DATASET CONTENT ▸
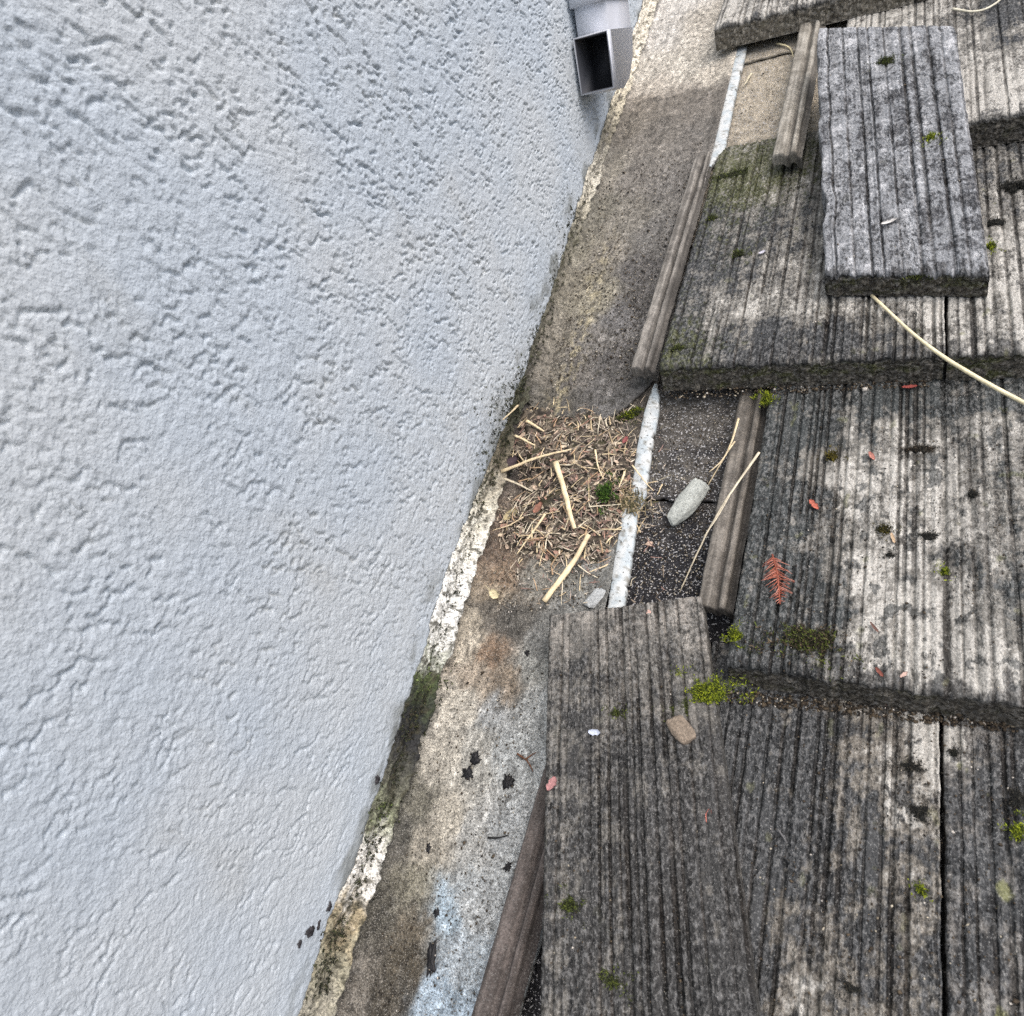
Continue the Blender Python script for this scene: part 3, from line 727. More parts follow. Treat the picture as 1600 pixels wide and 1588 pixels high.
# --- sealant / peeling paint along the foot of the wall
def build_bead():
    ys = graded([(-0.9, -0.18, 0.03), (-0.18, 0.75, 0.0014), (0.75, 1.45, 0.0021), (1.45, 2.3, 0.03)])
    prof_n = 26; a = np.linspace(0, 1, prof_n)
    A, Y = np.meshgrid(a, ys, indexing='ij'); A = A.ravel(); Y = Y.ravel()
    # height of the ragged upper edge, wide or thin in turn along the wall
    wpts = [(500, 1550, .030), (540, 1450, .036), (580, 1350, .022), (600, 1290, .020), (630, 1180, .024), (660, 1060, .026), (690, 960, .036), (730, 860, .034), (765, 780, .022), (800, 660, .008), (840, 560, .004), (880, 420, .003),
            (895, 350, .008), (910, 290, .016), (930, 230, .010), (960, 160, .016), (990, 90, .020), (1010, 30, .024), (1030, -60, .02)]
    wy = np.array([on_wall(p[0], p[1], XW)[1] for p in wpts]); wv = np.array([p[2] for p in wpts])
    o = np.argsort(wy); top = np.interp(Y, wy[o], wv[o]) + 0.014 * fbm(Y * 24, Y * 0 + 3, 4) + 0.008 * fbm(Y * 110, Y * 0 + 8, 4, 0.7)
    zt = Z_PAN + 0.026 + top * 0.62
    # section: out of the wall, down its face, foot resting on the cove
    x = XW + 0.0015 + 0.0035 * np.sin(np.clip(A * 4, 0, 1) * math.pi / 2) + (0.013 * sstep(0.50, 0.88, A) ** 1.5 - 0.010 * sstep(0.90, 1.0, A)) * np.clip(top / 0.02, 0.1, 1.0)
    z = zt + (Z_PAN + 0.016 - zt) * A
    x = x + 0.006 * fbm(Y * 22, Y * 0 + 6, 4) * sstep(0.4, 0.9, A)
    n = fbm(Y * 80, A * 4, 4)
    x = x + (0.0040 * n + 0.0020 * fbm(Y * 210, A * 11, 3)) * sstep(0, 0.15, A)
    z = z + 0.006 * fbm(Y * 60, A * 2 + 40, 4, 0.65) * sstep(0.6, 1.0, A)
    paint = [(490, 1570, lin(150, 146, 132)), (520, 1500, lin(150, 146, 126)), (545, 1440, lin(150, 138, 112)), (575, 1380, lin(206, 204, 196)), (590, 1330, lin(214, 212, 204)), (605, 1280, lin(130, 134, 110)), (615, 1240, lin(96, 96, 84)),
             (635, 1170, lin(50, 50, 50)), (650, 1120, lin(46, 48, 46)), (668, 1060, lin(78, 88, 56)), (680, 1010, lin(214, 214, 206)), (705, 950, lin(226, 226, 220)), (735, 860, lin(214, 212, 200)), (755, 800, lin(190, 186, 170)),
             (775, 730, lin(120, 112, 96)), (800, 650, lin(70, 72, 60)), (840, 550, lin(92, 90, 78)), (870, 470, lin(100, 98, 86)), (890, 390, lin(112, 110, 96)), (905, 320, lin(180, 175, 158)), (915, 270, lin(198, 194, 180)),
             (940, 210, lin(140, 134, 118)), (960, 170, lin(206, 198, 176)), (990, 100, lin(218, 212, 196)), (1015, 20, lin(214, 208, 192))]
    py = np.array([on_wall(p[0], p[1], XW)[1] for p in paint]); pc = np.array([p[2] for p in paint]); oo = np.argsort(py)
    Yw = Y + 0.045 * fbm(Y * 40, A * 4 + 2, 5, 0.65)
    col = np.stack([np.interp(Yw, py[oo], pc[oo, k]) for k in range(3)], 1)
    col = col * np.clip(1 + 0.8 * fbm(Y * 130, A * 8, 5, 0.65), 0.25, 1.7)[:, None]
    alg = sstep(0.12, 0.2, fbm(Y * 80, A * 5.0 + 9, 5, 0.65))
    col = mix(col, np.tile(lin(62, 60, 48), (len(Y), 1)), alg * 0.8)
    V = np.stack([x, Y, z], 1)
    me = raw_mesh('sealant_bead', V, grid_faces(prof_n, len(ys)), np.clip(col, 0.01, 0.9))
    ob = link_mesh('sealant_bead', me, M['bead'])
    tag(ob, 'crusty cream sealant and peeling paint running along the foot of the stucco wall', 'sealant')
build_bead()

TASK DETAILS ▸
Each line holding "wide" must be found and copied.

RESULT OF THE TASK ▸
Continue the Blender Python script for this scene: part 3, from line 727. More parts follow. Treat the picture as 1600 pixels wide and 1588 pixels high.
    # height of the ragged upper edge, wide or thin in turn along the wall